[Aim of the exercise]
Nothing outside the range is to be copied. From the entries below, reproduce exactly the lines starting at the one with "Model this scene" and ending at the one with "from mathutils import Vector, Matrix, Euler", without pictures.

* BEGIN Data to use *

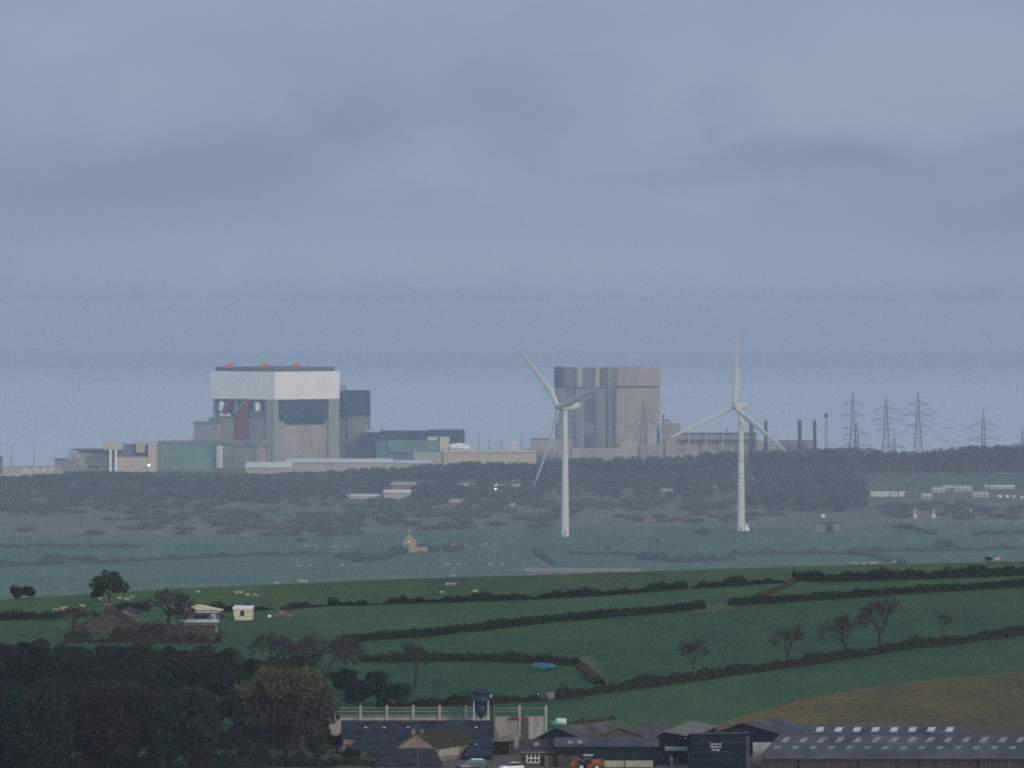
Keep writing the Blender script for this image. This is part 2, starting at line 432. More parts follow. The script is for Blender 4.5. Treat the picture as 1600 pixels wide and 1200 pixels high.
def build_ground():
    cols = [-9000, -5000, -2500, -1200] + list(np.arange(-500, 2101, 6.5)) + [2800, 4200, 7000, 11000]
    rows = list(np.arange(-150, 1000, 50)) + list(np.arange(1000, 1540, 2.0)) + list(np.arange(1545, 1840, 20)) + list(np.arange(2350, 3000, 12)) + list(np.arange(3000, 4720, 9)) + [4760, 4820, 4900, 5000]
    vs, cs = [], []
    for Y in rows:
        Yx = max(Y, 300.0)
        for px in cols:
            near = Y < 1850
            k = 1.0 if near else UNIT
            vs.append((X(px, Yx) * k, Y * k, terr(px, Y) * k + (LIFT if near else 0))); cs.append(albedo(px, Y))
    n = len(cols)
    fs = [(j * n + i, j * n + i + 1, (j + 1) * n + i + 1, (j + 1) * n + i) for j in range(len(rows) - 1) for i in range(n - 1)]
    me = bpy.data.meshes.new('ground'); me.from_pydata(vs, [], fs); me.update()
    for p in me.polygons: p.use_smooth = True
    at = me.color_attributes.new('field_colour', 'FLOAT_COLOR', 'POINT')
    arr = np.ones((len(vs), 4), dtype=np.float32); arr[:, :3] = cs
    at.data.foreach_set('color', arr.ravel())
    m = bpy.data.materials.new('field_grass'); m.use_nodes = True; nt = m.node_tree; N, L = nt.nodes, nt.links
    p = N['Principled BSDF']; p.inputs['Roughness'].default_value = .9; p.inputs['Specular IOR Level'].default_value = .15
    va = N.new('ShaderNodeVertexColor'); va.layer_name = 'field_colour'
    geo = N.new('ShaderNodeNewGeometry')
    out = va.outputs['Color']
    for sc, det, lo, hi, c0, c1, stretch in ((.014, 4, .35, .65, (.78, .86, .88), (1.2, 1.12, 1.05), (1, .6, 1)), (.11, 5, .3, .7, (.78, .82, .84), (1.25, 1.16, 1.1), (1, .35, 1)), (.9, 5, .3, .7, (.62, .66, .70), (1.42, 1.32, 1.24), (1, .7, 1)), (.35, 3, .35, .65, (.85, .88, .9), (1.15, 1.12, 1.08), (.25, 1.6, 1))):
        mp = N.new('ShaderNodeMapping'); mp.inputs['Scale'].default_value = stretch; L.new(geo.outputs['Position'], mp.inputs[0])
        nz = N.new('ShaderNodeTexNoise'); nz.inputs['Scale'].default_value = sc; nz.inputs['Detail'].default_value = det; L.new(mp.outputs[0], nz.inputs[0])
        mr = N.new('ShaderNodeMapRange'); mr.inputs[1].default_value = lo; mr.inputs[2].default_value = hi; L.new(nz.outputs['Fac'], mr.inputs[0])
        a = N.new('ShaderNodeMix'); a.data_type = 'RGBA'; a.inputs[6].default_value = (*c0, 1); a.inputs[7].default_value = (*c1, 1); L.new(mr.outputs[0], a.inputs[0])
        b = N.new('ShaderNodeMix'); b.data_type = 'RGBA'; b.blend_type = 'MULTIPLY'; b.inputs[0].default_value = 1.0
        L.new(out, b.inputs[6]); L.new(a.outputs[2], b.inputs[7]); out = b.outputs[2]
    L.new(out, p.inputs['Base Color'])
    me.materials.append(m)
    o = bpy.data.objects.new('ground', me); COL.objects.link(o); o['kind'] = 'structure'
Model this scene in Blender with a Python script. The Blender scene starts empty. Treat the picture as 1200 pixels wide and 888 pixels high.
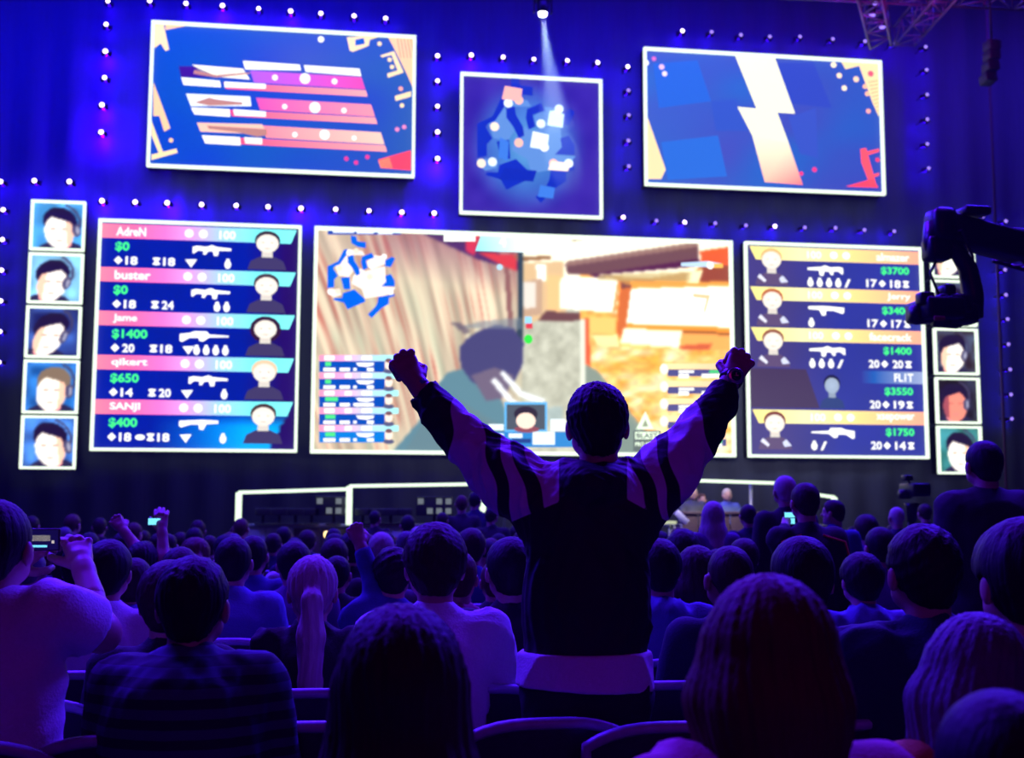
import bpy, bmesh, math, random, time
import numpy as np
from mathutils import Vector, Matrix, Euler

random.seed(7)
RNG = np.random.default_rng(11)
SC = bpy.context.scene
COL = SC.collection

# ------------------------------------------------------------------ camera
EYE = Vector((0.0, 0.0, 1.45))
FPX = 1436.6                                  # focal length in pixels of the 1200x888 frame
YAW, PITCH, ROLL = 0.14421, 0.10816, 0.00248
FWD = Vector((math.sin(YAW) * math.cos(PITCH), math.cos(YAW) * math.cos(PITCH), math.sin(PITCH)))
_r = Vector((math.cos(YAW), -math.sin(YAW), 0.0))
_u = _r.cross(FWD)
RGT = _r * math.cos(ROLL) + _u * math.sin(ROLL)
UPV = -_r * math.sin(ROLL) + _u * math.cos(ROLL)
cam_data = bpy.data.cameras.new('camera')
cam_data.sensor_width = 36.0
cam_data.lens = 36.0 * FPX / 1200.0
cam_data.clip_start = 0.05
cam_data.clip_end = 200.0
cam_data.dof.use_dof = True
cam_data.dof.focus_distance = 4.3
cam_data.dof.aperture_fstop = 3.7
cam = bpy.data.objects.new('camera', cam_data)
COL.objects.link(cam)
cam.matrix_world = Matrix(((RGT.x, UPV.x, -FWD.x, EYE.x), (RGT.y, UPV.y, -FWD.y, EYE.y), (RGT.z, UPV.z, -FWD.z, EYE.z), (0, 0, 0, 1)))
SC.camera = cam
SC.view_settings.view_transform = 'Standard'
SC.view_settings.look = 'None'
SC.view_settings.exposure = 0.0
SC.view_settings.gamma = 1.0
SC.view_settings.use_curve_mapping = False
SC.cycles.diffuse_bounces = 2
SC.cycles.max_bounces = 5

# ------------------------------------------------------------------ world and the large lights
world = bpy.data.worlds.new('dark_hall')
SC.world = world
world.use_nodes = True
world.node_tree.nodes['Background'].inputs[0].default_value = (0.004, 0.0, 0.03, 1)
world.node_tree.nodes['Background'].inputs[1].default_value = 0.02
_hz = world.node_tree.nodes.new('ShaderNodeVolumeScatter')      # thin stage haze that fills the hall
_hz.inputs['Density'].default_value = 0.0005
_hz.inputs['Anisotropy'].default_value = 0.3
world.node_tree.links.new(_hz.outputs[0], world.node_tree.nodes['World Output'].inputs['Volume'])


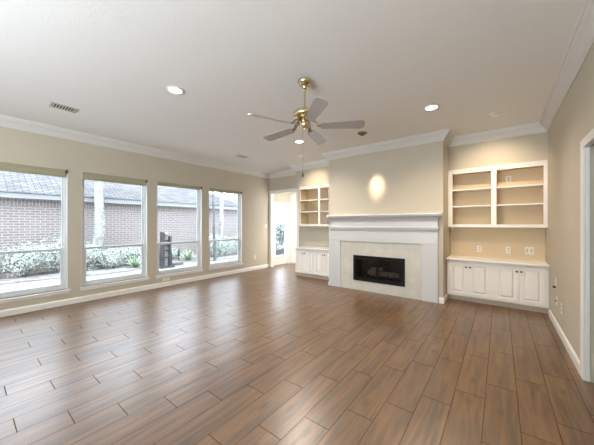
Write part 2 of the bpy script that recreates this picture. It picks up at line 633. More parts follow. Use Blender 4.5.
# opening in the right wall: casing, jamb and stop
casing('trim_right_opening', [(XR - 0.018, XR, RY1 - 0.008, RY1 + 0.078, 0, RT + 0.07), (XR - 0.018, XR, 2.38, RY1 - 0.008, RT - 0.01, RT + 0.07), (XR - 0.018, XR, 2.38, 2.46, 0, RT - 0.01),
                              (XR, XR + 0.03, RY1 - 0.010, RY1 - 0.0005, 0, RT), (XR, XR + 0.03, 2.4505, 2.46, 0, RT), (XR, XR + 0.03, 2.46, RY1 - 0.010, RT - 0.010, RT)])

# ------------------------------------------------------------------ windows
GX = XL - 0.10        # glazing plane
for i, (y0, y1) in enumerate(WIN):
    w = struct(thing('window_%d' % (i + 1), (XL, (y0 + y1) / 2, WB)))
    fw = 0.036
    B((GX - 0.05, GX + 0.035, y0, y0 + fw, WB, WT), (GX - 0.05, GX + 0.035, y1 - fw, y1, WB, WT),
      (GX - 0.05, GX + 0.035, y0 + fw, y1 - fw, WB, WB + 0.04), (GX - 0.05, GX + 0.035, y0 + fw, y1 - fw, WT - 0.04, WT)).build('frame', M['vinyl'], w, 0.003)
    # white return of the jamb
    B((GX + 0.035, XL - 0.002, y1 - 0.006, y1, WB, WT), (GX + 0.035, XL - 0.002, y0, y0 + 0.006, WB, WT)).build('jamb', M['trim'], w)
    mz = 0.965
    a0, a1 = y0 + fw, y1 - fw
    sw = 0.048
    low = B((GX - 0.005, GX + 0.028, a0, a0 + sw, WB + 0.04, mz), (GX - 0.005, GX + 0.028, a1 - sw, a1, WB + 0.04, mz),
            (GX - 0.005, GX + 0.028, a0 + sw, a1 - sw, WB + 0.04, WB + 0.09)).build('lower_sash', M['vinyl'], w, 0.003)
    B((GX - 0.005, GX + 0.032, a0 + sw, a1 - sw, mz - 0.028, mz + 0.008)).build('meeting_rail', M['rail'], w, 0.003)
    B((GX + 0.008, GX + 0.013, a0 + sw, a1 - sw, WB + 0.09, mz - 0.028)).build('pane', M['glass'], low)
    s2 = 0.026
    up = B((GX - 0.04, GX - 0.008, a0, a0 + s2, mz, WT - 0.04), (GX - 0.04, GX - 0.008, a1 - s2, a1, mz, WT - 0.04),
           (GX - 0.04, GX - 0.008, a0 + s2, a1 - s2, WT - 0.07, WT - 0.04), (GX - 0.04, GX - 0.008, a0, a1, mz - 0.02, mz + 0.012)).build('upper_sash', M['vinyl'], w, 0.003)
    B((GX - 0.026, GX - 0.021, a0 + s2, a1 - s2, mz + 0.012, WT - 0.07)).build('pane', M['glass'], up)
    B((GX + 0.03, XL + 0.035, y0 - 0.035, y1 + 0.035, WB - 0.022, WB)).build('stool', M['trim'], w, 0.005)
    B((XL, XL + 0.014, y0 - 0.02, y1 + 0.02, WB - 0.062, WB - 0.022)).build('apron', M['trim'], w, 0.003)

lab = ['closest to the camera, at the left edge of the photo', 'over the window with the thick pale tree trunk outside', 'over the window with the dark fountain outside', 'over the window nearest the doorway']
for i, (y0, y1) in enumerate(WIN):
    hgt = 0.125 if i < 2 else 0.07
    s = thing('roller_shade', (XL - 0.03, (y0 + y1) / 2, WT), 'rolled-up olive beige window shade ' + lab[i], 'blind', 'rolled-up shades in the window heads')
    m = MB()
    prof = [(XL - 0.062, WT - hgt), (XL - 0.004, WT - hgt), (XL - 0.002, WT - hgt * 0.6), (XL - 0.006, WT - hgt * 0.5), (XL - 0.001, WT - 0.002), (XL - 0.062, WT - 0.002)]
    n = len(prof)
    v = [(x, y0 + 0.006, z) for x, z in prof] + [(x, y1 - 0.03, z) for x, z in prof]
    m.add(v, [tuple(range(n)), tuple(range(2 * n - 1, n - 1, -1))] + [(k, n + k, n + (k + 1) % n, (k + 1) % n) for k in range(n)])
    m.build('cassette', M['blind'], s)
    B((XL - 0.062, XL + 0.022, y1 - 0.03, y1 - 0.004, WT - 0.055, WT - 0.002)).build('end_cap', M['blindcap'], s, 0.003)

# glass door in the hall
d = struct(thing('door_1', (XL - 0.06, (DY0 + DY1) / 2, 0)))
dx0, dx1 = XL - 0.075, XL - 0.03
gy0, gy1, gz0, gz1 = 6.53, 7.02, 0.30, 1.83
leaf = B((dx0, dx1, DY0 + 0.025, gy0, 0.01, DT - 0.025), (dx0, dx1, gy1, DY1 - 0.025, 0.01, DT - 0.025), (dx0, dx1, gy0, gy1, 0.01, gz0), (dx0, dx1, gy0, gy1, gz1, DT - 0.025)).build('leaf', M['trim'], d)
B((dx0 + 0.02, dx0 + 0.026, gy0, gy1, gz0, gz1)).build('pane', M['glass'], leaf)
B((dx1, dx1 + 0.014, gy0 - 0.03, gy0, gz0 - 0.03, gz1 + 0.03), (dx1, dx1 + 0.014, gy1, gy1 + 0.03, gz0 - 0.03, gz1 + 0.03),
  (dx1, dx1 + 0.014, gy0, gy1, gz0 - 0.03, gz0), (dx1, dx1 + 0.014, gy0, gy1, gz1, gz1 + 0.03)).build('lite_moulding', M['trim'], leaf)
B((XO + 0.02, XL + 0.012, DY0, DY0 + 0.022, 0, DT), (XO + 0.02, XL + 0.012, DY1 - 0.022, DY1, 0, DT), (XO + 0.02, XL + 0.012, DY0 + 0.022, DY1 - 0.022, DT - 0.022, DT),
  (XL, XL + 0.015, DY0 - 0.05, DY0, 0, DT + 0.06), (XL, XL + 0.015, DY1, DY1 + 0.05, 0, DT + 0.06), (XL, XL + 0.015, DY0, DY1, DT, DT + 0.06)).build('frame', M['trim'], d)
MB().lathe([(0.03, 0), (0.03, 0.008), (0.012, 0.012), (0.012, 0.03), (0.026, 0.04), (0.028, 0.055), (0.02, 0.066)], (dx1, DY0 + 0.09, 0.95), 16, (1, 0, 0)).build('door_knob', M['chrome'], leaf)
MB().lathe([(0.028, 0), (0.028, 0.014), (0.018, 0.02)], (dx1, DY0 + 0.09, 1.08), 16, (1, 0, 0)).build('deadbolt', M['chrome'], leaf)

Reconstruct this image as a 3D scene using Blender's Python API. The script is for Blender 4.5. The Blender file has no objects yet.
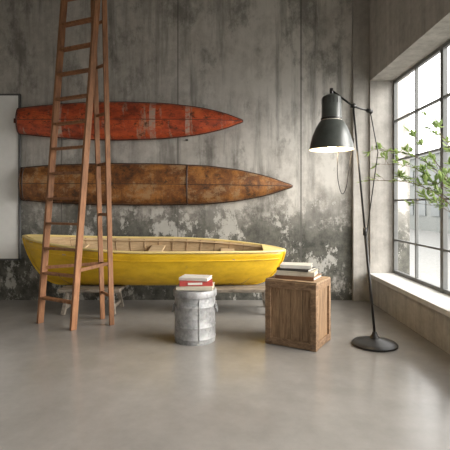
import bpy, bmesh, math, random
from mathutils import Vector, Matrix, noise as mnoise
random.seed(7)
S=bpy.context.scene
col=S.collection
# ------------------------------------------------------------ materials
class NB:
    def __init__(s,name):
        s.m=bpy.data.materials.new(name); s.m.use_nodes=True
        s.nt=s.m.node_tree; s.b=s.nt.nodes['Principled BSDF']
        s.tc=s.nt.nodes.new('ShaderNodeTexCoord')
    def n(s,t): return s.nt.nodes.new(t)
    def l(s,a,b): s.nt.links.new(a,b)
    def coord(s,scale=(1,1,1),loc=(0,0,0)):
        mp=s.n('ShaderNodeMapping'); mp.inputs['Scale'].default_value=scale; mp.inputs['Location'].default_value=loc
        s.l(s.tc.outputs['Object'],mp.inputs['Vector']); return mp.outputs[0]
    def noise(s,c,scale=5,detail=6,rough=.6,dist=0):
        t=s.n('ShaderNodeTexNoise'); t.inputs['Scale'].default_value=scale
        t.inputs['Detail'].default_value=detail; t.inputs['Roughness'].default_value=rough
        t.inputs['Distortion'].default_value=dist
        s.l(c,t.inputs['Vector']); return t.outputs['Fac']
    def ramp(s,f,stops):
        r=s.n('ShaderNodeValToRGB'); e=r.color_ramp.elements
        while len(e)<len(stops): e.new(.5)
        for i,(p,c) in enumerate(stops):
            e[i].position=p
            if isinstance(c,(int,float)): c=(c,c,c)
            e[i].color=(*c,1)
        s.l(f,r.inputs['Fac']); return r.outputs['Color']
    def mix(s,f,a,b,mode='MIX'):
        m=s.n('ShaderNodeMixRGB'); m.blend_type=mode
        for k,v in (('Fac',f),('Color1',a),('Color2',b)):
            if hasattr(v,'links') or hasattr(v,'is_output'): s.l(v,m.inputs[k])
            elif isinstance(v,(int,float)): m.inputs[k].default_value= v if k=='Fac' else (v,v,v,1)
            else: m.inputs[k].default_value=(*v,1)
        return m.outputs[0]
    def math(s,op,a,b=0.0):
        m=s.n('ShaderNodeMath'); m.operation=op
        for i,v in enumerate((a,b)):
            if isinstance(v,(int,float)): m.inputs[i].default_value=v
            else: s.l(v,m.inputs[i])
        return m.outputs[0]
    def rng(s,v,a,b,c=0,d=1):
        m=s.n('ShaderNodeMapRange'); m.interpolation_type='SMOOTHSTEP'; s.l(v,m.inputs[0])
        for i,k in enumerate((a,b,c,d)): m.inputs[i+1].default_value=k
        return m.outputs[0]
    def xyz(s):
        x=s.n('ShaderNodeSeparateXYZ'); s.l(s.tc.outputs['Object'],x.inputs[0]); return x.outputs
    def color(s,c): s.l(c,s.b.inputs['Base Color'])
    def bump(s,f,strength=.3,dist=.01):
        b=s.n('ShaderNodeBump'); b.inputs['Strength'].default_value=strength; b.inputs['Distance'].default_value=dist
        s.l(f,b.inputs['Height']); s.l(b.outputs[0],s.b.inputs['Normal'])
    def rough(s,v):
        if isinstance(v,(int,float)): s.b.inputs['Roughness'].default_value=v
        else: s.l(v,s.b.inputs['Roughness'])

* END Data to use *

[Result for this task]
Model this scene in Blender with a Python script. The Blender scene starts empty. Treat the picture as 1200 pixels wide and 888 pixels high.
import bpy, bmesh, math, random, time
import numpy as np
from mathutils import Vector, Matrix, Euler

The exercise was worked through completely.